Schlingensiefs zehnter Todestag – er starb 2010 mit nur 49 Jahren – ist Anlaß für einen Dokumentarfilm, der nicht minder um eine Position ringt. Sympathie und Wertschätzung stehen außerfrage. Die Herausforderung liegt vielmehr darin, eine Stimme zu finden, die Schlingensiefs Biographie so erhellt, daß ihr das Flackern erhalten bleibt. Bettina Böhler, im Hauptberuf Cutterin für den Adel des deutschen Filmwesens und in dieser Funktion auch Monteurin zweier Schlingensief-Kinoproduktionen, ruft dem Freund und Kollegen einen Film nach, dem das gelingt. Sie erzählt aus dem Ich: nicht dem Regisseurinnen-, sondern dem Schlingensief-Ich.

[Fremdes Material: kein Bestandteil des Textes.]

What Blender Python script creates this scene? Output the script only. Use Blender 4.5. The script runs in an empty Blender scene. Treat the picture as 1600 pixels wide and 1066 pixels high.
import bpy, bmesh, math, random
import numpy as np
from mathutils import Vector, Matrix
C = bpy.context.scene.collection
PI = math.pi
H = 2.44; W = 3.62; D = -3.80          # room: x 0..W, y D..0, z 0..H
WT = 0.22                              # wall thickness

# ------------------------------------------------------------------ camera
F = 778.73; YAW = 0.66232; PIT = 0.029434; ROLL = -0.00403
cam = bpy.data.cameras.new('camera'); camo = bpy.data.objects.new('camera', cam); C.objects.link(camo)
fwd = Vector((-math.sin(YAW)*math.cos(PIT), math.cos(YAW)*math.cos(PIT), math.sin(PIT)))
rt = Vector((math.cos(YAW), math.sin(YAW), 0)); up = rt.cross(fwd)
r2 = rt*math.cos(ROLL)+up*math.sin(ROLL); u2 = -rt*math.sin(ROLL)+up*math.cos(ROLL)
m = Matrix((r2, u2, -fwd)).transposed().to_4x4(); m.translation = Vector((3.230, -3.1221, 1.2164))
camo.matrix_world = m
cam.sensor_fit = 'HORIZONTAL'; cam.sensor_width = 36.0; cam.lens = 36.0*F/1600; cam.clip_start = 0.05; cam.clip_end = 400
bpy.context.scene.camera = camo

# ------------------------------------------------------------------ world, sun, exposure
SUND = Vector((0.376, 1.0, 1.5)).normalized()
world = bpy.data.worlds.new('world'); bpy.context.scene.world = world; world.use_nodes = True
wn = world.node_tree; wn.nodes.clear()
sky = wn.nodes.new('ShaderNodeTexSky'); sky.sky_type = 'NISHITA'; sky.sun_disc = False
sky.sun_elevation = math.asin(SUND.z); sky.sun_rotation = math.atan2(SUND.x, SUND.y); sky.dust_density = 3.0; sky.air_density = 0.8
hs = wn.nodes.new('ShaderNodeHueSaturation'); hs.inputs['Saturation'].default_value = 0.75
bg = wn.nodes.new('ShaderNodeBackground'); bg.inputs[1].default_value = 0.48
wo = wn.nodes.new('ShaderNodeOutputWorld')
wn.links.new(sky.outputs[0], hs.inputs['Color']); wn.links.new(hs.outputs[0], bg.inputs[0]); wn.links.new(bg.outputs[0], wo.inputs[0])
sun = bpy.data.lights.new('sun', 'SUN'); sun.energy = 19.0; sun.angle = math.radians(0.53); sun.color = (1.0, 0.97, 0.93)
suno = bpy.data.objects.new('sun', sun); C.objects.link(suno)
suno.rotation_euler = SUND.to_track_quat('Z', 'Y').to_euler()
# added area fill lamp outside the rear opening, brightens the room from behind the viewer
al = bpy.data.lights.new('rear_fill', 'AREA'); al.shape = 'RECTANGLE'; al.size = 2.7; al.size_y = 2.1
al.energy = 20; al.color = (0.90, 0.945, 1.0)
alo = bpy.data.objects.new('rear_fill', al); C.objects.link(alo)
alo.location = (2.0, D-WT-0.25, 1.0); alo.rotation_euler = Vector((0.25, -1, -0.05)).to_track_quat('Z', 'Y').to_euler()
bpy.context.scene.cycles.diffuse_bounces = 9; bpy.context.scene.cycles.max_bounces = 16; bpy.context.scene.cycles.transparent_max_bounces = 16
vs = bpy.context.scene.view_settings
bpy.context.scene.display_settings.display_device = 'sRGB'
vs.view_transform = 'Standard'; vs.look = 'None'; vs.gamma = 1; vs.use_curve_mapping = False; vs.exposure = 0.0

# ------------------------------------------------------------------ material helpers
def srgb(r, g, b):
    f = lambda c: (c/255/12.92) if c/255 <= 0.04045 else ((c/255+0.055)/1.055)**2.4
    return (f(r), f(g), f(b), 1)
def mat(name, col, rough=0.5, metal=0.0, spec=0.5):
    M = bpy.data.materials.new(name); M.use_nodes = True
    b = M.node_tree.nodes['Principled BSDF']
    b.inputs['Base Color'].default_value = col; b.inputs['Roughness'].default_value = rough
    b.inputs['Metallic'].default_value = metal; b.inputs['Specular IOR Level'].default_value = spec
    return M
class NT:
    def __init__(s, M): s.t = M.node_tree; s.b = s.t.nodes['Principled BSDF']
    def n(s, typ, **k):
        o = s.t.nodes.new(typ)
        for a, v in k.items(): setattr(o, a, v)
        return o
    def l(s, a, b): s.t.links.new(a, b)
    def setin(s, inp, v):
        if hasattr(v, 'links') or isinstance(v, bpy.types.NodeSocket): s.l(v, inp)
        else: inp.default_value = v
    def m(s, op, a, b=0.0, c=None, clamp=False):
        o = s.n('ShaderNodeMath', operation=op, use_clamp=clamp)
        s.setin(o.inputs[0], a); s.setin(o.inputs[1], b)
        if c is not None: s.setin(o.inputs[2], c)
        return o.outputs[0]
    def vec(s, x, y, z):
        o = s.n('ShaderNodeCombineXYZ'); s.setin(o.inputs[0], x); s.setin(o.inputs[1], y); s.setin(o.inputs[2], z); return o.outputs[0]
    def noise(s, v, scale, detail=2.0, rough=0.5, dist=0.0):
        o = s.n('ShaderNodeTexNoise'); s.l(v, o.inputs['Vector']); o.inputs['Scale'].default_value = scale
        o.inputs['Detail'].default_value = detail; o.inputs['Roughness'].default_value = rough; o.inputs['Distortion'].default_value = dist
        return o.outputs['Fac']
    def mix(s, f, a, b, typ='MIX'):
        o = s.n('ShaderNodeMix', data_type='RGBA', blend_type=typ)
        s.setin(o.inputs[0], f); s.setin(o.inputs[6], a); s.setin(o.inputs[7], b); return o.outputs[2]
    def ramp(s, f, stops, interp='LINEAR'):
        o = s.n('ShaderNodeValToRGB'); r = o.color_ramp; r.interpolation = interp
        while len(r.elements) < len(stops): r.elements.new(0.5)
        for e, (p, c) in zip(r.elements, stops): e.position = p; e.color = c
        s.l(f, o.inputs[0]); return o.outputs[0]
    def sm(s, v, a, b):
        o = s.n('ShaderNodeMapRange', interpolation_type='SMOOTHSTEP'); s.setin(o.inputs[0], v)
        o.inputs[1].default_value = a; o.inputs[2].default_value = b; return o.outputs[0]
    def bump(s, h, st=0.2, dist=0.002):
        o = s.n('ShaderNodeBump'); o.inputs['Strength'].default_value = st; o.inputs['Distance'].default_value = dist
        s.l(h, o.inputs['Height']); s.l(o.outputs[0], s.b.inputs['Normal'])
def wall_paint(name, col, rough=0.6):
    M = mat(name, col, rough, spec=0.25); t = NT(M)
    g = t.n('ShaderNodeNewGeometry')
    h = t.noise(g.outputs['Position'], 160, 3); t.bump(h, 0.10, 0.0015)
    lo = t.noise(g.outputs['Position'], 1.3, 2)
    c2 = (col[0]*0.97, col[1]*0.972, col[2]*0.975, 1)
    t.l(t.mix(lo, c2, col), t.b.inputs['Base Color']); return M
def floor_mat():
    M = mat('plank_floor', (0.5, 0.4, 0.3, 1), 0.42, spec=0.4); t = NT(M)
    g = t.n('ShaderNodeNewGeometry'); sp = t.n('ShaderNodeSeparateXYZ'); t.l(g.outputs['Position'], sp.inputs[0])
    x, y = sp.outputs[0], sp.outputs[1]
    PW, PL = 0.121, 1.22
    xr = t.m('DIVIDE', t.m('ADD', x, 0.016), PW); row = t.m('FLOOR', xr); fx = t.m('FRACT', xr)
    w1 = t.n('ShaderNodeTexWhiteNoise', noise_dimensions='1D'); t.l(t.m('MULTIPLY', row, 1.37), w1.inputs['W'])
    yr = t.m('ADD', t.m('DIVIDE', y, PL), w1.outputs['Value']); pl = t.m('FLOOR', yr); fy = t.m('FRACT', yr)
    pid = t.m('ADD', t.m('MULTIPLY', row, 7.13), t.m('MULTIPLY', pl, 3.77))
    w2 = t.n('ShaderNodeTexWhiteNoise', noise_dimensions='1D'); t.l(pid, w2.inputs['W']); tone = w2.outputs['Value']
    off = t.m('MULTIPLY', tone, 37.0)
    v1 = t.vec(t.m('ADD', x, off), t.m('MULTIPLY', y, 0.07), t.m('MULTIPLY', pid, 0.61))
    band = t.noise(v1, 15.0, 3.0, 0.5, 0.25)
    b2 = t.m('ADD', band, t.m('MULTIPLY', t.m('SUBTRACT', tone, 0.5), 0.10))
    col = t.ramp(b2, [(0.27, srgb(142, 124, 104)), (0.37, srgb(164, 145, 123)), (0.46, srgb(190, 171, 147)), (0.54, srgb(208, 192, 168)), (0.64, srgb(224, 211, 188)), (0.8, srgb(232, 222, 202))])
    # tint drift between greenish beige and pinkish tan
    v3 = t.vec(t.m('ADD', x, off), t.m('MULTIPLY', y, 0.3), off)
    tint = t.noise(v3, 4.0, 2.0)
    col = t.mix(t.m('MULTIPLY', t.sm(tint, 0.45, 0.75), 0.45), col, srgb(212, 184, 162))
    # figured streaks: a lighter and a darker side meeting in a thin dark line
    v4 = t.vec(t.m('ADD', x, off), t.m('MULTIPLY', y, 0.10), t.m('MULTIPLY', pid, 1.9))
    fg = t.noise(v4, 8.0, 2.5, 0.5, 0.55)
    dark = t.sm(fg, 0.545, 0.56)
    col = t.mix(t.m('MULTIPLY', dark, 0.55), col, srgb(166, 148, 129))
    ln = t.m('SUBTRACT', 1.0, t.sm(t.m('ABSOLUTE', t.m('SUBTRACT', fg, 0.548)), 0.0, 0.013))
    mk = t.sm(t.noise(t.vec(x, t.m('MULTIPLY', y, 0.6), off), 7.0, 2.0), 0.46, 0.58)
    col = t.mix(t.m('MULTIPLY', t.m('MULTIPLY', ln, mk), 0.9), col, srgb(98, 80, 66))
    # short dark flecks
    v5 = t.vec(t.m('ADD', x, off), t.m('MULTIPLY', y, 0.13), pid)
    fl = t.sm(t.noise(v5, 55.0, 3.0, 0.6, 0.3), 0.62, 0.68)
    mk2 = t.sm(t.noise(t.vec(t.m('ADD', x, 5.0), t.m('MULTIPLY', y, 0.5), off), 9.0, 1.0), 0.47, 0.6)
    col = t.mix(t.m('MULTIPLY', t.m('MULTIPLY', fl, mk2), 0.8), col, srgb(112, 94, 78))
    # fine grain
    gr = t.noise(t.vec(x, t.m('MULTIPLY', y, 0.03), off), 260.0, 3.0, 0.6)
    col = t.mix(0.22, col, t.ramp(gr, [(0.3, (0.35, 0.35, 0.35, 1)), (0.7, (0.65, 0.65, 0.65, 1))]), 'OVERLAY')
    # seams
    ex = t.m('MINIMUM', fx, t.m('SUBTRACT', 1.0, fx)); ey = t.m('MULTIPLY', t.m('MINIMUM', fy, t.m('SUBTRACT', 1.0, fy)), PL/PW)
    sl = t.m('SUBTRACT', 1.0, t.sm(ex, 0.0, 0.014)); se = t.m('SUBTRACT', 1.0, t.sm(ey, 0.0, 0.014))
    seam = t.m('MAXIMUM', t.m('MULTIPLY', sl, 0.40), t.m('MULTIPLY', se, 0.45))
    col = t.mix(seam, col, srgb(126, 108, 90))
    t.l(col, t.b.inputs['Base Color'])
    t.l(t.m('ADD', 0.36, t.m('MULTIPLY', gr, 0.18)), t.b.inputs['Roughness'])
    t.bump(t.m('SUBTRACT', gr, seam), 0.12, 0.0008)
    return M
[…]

Aus einer enormen Fülle von Material, aus Privatem wie öffentlich Versendetem, rekonstruiert sie den Verstorbenen als Kommentator seiner selbst – und seiner Lust, den politischen wie ästhetischen Zeitgeist aufzuscheuchen. Reflektiert, sentimental, aggressiv, resigniert, großmäulig, kleinlaut. „Ich bin sechs Kinder“, hört man ihn sagen und erfährt, daß der Apothekersohn aus Oberhausen einziges Ergebnis jahrelanger Elternbemühungen um Nachwuchs war, daß ihm die kleinbürgerliche Familie seine anarchischen Kunsteskapaden komisch-ergeben nachsah und wie sich das mit Wim Wenders, Tilda Swinton oder Bayreuth verhielt. Mindmapping durch Werkphasen, Selbstbetrachtung im medialen Rückspiegel.
Aus Dokumenten verschafft sich hier ein Schnelldenker und Funkenschläger noch einmal Gehör, was allenthalben für die versierte, die kreative Monteurin Böhler spricht. Jedoch nicht unbedingt für eine disziplinierte Regisseurin. Statt sich den Verlockungen einer trügerischen Vollständigkeit durch Selbstbeschränkung zu widersetzen, türmt sie das Material zum Haufen – so herrlich, daß man sich hineinlegen möchte. Doch die Nadel, jene Überforderung, jene merkwürdige Lautheit, mit der Schlingensief uns piesackte, steckt noch irgendwo dort drin. Wie sie sich anfühlte, wissen wir. Aber wie genau sie funktionierte?